Rómpete, muñeca
Emma Suárez sigue siendo en el fondo una criatura del barrio de la Latina y su extracción popular le ha regalado buen olfato para moverse en el asfalto
En las tardes del café Gijón un grupo de náufragos, no más de cinco, en torno a un velador crearon una asociación con estas siglas: EDES. Enamorados de Emma Suárez. La asociación no tenía estatutos. Solo era un pacto secreto. En esa tabla redonda donde había cómicos, periodistas y algún magistrado siempre se aludía a ella como si fuera la vestal de una secta. Había un comentario que funcionaba a modo de divisa: Emma Suárez era esa actriz que siempre lo hacía bien. Nadie se permitía discutir este principio. Cuando se hablaba de alguna película o de una obra de teatro donde ella trabajaba junto con otras figuras estelares los cinco enamorados querían ser el primero en decir: Emma es la que está mejor. Su nombre fluctuaba siempre en los carteles sin alcanzar una cima detonante, pero ese segundo primer plano la hacía más atractiva. Era una actriz solo para degustadores y de hecho los miembros de la asociación preferían que se mantuviera siempre así: discreta, con un morbo envasado, con ese mensaje en la mirada como queriendo decir: sólo necesito un buen director que me rompa por dentro.
Su familia era ajena al mundo del espectáculo, pero un día, con 14 años, su padre la llevó a un casting juvenil y a bote pronto consiguió el papel de protagonista de la película Memorias de Leticia Valle, sobre la novela autobiográfica de Rosa Chacel. Sucedió en 1980. Desde entonces comenzó su carrera y al principio su madre la acompañaba a todos los rodajes y la esperaba en todos los camerinos para que ningún lobo se comiera a su Caperucita, pero la adolescente Emma pronto aprendió a manejarse en el bosque dejando piedrecitas en el camino para volver a casa.
La sensación que da esta actriz es que incorpora siempre a su oficio la experiencia que obtiene en la vida. Su manera de actuar tiene algo de artesanía después de fabricarse pieza a pieza el alma todos los días. Frente a la artista pretenciosa ella aporta una labor hecha a mano, como la del alfarero a la hora de modularse. Se sabe guapa pero nunca pone en primer término su belleza; es consciente de que las cámaras la adoran, pero nunca hace valer su fotogenia para esconder o falsificar alguna carencia.

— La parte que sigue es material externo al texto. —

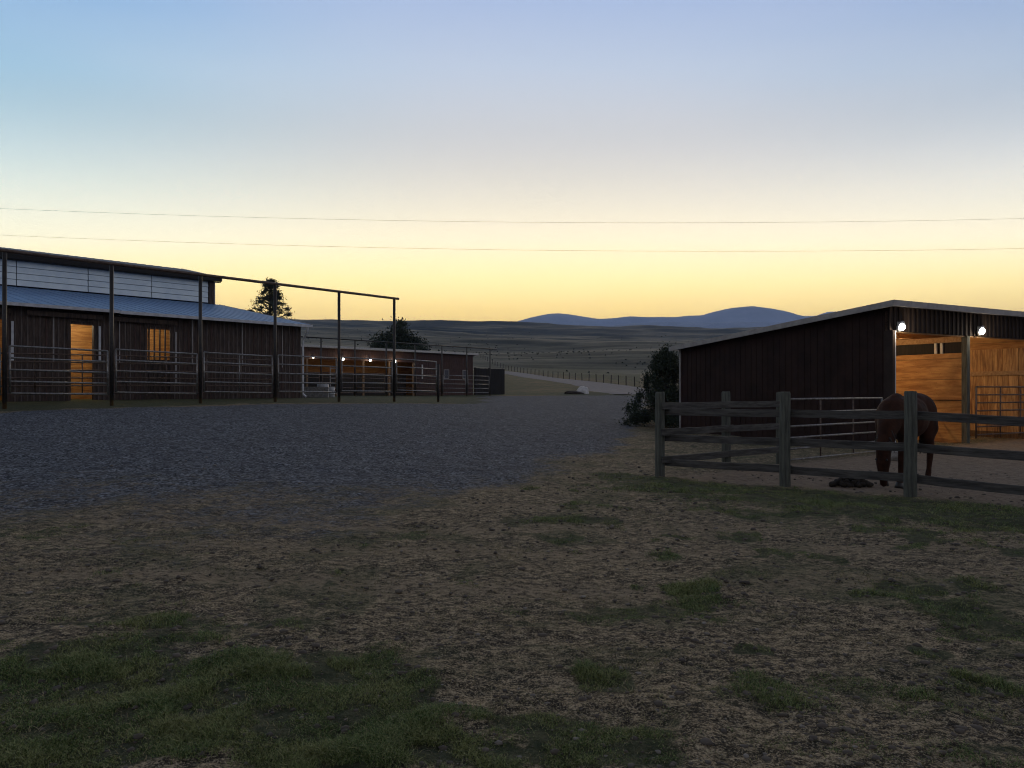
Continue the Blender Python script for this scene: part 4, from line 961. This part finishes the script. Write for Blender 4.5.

Puede que desee la fama, incluso la gloria, pero nunca a un precio que desdibuje su figura de chica normal, que va al supermercado, que está preocupada por su familia, que espera a su hija en la parada del autobús a la salida del colegio y que también va al dentista. Su aire de resistente te da a entender que puedes contar con ella para sacar la carreta del charco. Así se la ve pasar por el barrio de Chamberí con un sombrero o una gorrita en dirección al café Comercial donde entra como si se tratara de un salón del Oeste.
Es muy fácil imaginar a Emma Suárez como esa mujer fuerte, dura de pelar, de una película de vaqueros. Tiene el moño rubio un poco desgreñado mientras saca agua de un pozo, se quita el sudor de la frente con el dorso de la mano, su marido con tirantes y calzones de felpa arregla el tejado de la casa a martillazos, de pronto llegan los cuatreros, Emma puede sacar el rifle y disparar desde una ventana hasta ahuyentarlos; por la tarde el vaquero desnudo se introduce en una cuba humeante y ella lo lava, también le ha dado tiempo a preparar una tarta de calabaza; al anochecer el vaquero lee salmos de Isaías en el libro sagrado balanceándose en una mecedora, cuando Emma aparece en camisón trasparente en el vano de la alcoba y se suelta el pelo que le cae sobre los hombros. El vaquero cierra la Biblia y va hacia ella.
Siempre hay un momento estelar. Emma Suarez ganó un Goya por el papel de Diana, la condesa de Belflor, en El perro del hortelano, la película de Pilar Miró. Bordó el verso después de un duro aprendizaje. El pleno de la asociación EDES proclamó una vez más que su trabajo había sido el mejor, pero ella no es de esas que ni come ni deja comer. Sigue siendo en el fondo una criatura del barrio de la Latina y su extracción popular le ha regalado buen olfato para moverse en el asfalto.
Ya lo dijo Bogart: la gente se divide en dos, profesionales y no profesionales. Si contratas a un asesino, busca que sea un buen profesional. Este principio rige también con los poetas y los artistas, los políticos y los atracadores. Emma Suárez ha dicho alguna vez: “Nada me gusta más que volverme loca”. Puede que sea verdad, pero lo más seguro es que después de una noche de orgía, como buena profesional, a la hora en punto estará en el rodaje o en el camerino y no hay duda que, una vez más, será la mejor, según sus enamorados.